According to The Daily Beast, the conservative morning TV show “is back in the studio” after two days, which “it spent talking up over live shots of empty grass.”

The Fox News cameras “kept beaming out the bare lawns and thin crowds” that undercut Trump’s “boasts that the event was ‘packed.'”

On Monday, The Independent reported that Trump’s “MAGA-themed event has been beset by problems,” and was a “ghost town.”

On Truth Social, Trump asked, “Do you think people appreciate what a fantastic job we did in building and operating the Great American State Fair at the National Mall, packed with happy people, and everybody loving it?”

Wednesday morning, the “Fox & Friends” studio was packed with “an audience of first responders, veterans, and their families” as the hosts returned to the indoor set, The Daily Beast noted.

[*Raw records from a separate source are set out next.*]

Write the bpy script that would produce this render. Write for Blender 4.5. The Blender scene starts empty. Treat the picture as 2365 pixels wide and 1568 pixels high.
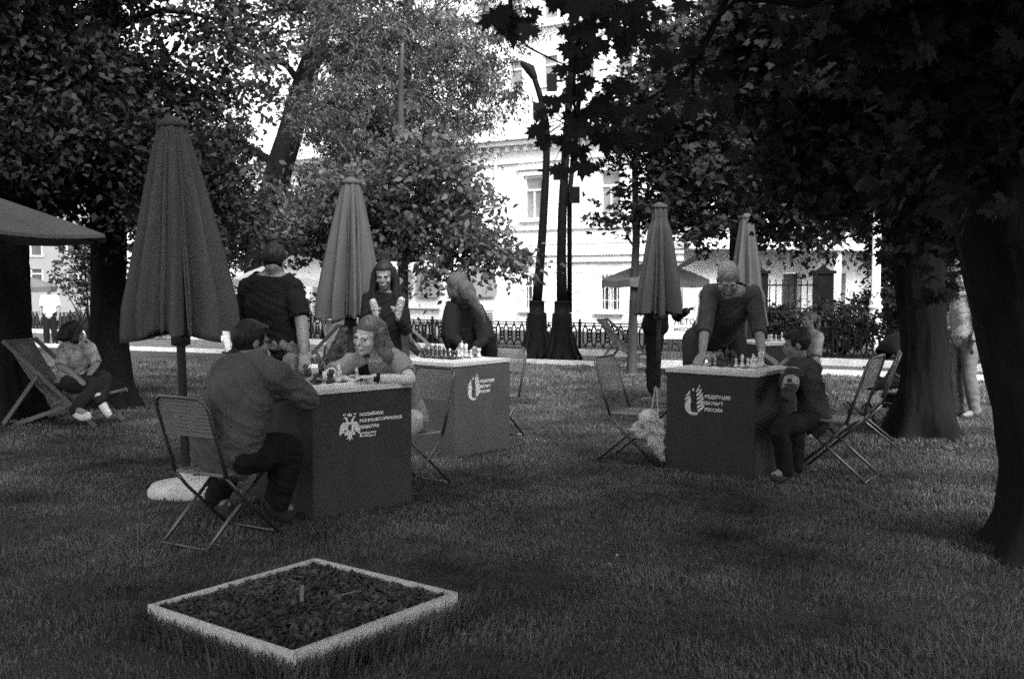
import bpy, bmesh, math, random
import numpy as np
from mathutils import Vector, Matrix, noise
from math import sin, cos, pi, radians

# ---------------------------------------------------------------- camera, sky, sun, exposure
scene = bpy.context.scene
C = scene.collection
CAM_H, F, HZ = 1.5, 2400.0, 645.0
PITCH = math.atan((784.0 - HZ) / F)
cd = bpy.data.cameras.new("camera")
cam = bpy.data.objects.new("camera", cd); C.objects.link(cam)
cam.location = (0, 0, CAM_H); cam.rotation_euler = (pi / 2 - PITCH, 0, 0)
cd.sensor_width = 36.0; cd.lens = 36.0 * F / 2365.0
cd.clip_start = 0.05; cd.clip_end = 1500
cd.dof.use_dof = True; cd.dof.focus_distance = 9.0; cd.dof.aperture_fstop = 5.6
scene.camera = cam

w = bpy.data.worlds.new("World"); scene.world = w; w.use_nodes = True
nt = w.node_tree; nt.nodes.clear()
SUN_EL, SUN_AZ = radians(46), radians(162)
sky = nt.nodes.new("ShaderNodeTexSky"); sky.sky_type = 'NISHITA'; sky.sun_disc = False
sky.sun_elevation = SUN_EL; sky.sun_rotation = SUN_AZ; sky.air_density = 1.6; sky.dust_density = 4.0
bw = nt.nodes.new("ShaderNodeRGBToBW"); bg = nt.nodes.new("ShaderNodeBackground"); wo = nt.nodes.new("ShaderNodeOutputWorld")
bg.inputs[1].default_value = 0.15
nt.links.new(sky.outputs[0], bw.inputs[0]); nt.links.new(bw.outputs[0], bg.inputs[0]); nt.links.new(bg.outputs[0], wo.inputs[0])
sl = bpy.data.lights.new("sun", 'SUN'); sl.energy = 1.5; sl.angle = radians(35); sl.color = (1, 1, 1)
so = bpy.data.objects.new("sun", sl); C.objects.link(so)
sd = Vector((sin(SUN_AZ) * cos(SUN_EL), cos(SUN_AZ) * cos(SUN_EL), sin(SUN_EL)))
so.rotation_euler = sd.to_track_quat('Z', 'Y').to_euler(); so.location = (0, 0, 30)
scene.view_settings.view_transform = 'Standard'; scene.view_settings.look = 'None'
scene.view_settings.exposure = 1.6; scene.view_settings.gamma = 1.0
scene.cycles.use_denoising = False      # fine grain, as on the film
scene.cycles.use_adaptive_sampling = True; scene.cycles.adaptive_threshold = 0.5; scene.cycles.adaptive_min_samples = 80
scene.cycles.max_bounces = 6; scene.cycles.diffuse_bounces = 3
scene.cycles.filter_width = 1.6

# ---------------------------------------------------------------- measuring helpers
FW = Vector((0, cos(PITCH), -sin(PITCH))); UP = Vector((0, sin(PITCH), cos(PITCH)))
def ray(u, v): return FW + Vector(((u - 1182.5) / F, 0, 0)) + UP * (-(v - 784.0) / F)
def P(u, v, y):                      # a measured sight line taken to the distance y
    d = ray(u, v); return Vector((0, 0, CAM_H)) + d * (y / d.y)
def gz(x, y): return -0.0125 * max(0.0, y - 7.0)
def on(u, y):                        # the ground point under a sight line
    x = (u - 1182.5) / F * y * 1.0; return Vector((x, y, gz(x, y)))
def V(*a): return Vector(a)

# ---------------------------------------------------------------- materials
_m = {}
def mat(name, base, rough=0.8, var=0.25, scale=6.0, bump=0.0, bscale=40.0, spec=0.1, detail=6, stretch=None, translucent=0.0, island=0.0, metal=0.0):
    if name in _m: return _m[name]
    m = bpy.data.materials.new(name); m.use_nodes = True; t = m.node_tree; n = t.nodes; L = t.links
    b = n["Principled BSDF"]; b.inputs["Roughness"].default_value = rough
    b.inputs["Specular IOR Level"].default_value = spec; b.inputs["Metallic"].default_value = metal
    tc = n.new("ShaderNodeTexCoord"); mp = n.new("ShaderNodeMapping")
    if stretch: mp.inputs["Scale"].default_value = stretch
    L.new(tc.outputs["Object"], mp.inputs[0])
    nz = n.new("ShaderNodeTexNoise"); nz.inputs["Scale"].default_value = scale; nz.inputs["Detail"].default_value = detail
    L.new(mp.outputs[0], nz.inputs["Vector"])
    mr = n.new("ShaderNodeMapRange"); mr.inputs[1].default_value = 0.3; mr.inputs[2].default_value = 0.7
    mr.inputs[3].default_value = base * (1 - var); mr.inputs[4].default_value = base * (1 + var)
    L.new(nz.outputs["Fac"], mr.inputs[0]); out = mr.outputs[0]
    if island:
        g = n.new("ShaderNodeNewGeometry"); m2 = n.new("ShaderNodeMapRange")
        m2.inputs[3].default_value = 1 - island; m2.inputs[4].default_value = 1 + island
        L.new(g.outputs["Random Per Island"], m2.inputs[0])
        mu = n.new("ShaderNodeMath"); mu.operation = 'MULTIPLY'; L.new(out, mu.inputs[0]); L.new(m2.outputs[0], mu.inputs[1]); out = mu.outputs[0]
    L.new(out, b.inputs["Base Color"])
    if bump:
        nb = n.new("ShaderNodeTexNoise"); nb.inputs["Scale"].default_value = bscale; nb.inputs["Detail"].default_value = 5
        L.new(mp.outputs[0], nb.inputs["Vector"])
        bp = n.new("ShaderNodeBump"); bp.inputs["Strength"].default_value = bump; bp.inputs["Distance"].default_value = 0.02
        L.new(nb.outputs["Fac"], bp.inputs["Height"]); L.new(bp.outputs[0], b.inputs["Normal"])
    if translucent:
        tr = n.new("ShaderNodeBsdfTranslucent"); ms = n.new("ShaderNodeMixShader"); ms.inputs[0].default_value = translucent
        L.new(out, tr.inputs[0]); L.new(b.outputs[0], ms.inputs[1]); L.new(tr.outputs[0], ms.inputs[2])
        L.new(ms.outputs[0], n["Material Output"].inputs[0])
    _m[name] = m; return m

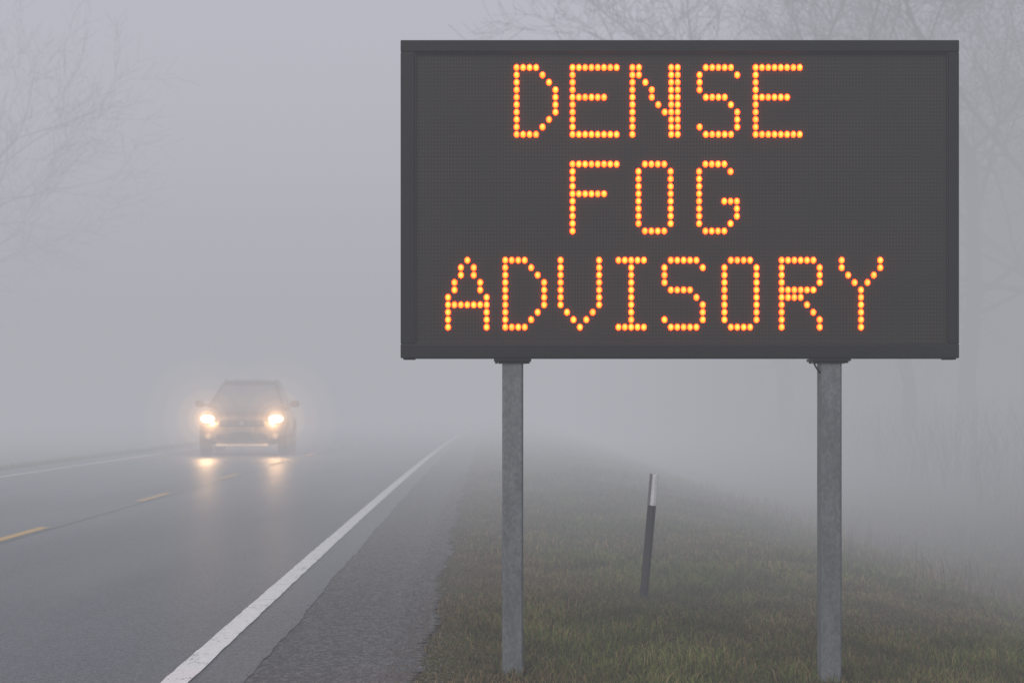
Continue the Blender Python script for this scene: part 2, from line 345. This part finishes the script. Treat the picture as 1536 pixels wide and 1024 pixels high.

“We’ve been away for 48 hours. They’ve been waiting for us to return. We appreciate it,” co-host Brian Kilmeade declared.

Trump had claimed that 45,000 people turned out for his kickoff speech, but Fox News’ cameras “blew apart the president’s boasts.”

As did photographs from Reuters, The Daily Beast reported, with them “showing nowhere near the numbers the president had touted.”

“The network’s live shots from the Mall repeatedly framed wide stretches of empty grass behind its anchors, The Daily Beast added. “On other mornings, the walkways and booths behind the set sat all but empty. Press Secretary Karoline Leavitt, 28, turned up on the show Monday to gush about the fair with a bare lawn.”

On Tuesday, USA Today opinion columnist Rex Huppke wrote, “I love President Donald Trump’s Great American State Fair. I love its emptiness. It’s expensive food. Its ability to confound Trump-friendly media outlets that keep pretending it’s going great.”

“I love seeing Fox News broadcasting from the fair, its hosts claiming the place is filled with excited patriots while the scenes behind them show a vast expanse of untrod-upon grass with an occasional few humans milling along the fringes.”

Huppke said it was “like watching your high school bully host a party that no one attends. It’s a daily humiliation for a wildly unpopular president who coopted what should be a unifying national celebration and turned it into repellent schlock.”